今までも触れてきたパークホテル東京でも旅館・菊乃家でも、組織図に表されている役割や責任は、最低限、担っていく範囲という認識で事業が営まれている。そもそも管理に向いている組織構造の中に、今までと同じ自分たちでいないための仕掛けをしている。例えば、全員で目的を共有していく仕掛け、部門を超えて商品・サービスを新しくしていくための知恵の場、現場で感じた変化のシグナルを出し合い意味を考える時間などであった。
使命を戦略的に実践していくためのチームになれているのが両社の特徴である。
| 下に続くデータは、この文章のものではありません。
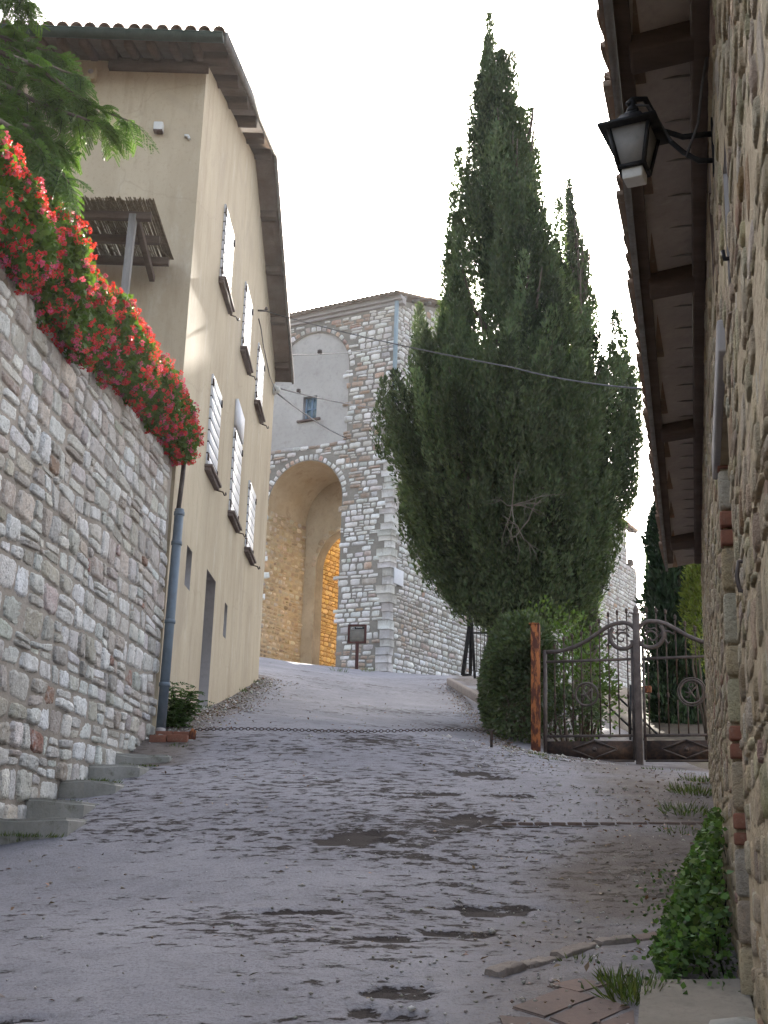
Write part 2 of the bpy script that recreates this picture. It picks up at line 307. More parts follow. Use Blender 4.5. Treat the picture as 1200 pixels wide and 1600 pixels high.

大目標は、今までのやり方を繰り返していくだけでは当然達成できない。イメージはできても、そこにたどり着く道のりがクリアではない状態だからこそ、一人でも多くの参画と知恵やアイデアがいる。逆にすでに分かっていることをいち早く実行に移していくには、ピラミッド構造を、そのまま生かしていくことの方に合理性がある。
自社で戦略と言われているものは、すでに分かっていることを効率的に実行に移していくための強化ポイントの羅列になっていないだろうか。もしなっているとしたら試行錯誤やトライなどはない方がいいという暗黙の前提が成り立つから、現場スタッフは作業者の方がいいことになってしまう。組織だけを取り出して活性化を促そうとしても、目指しているものの質が活性化しなければ到達できないものでないならば、実現する必然性がないから難しくなってしまう。目指しているものと目指し方の二つのリンケージが必要なのだ。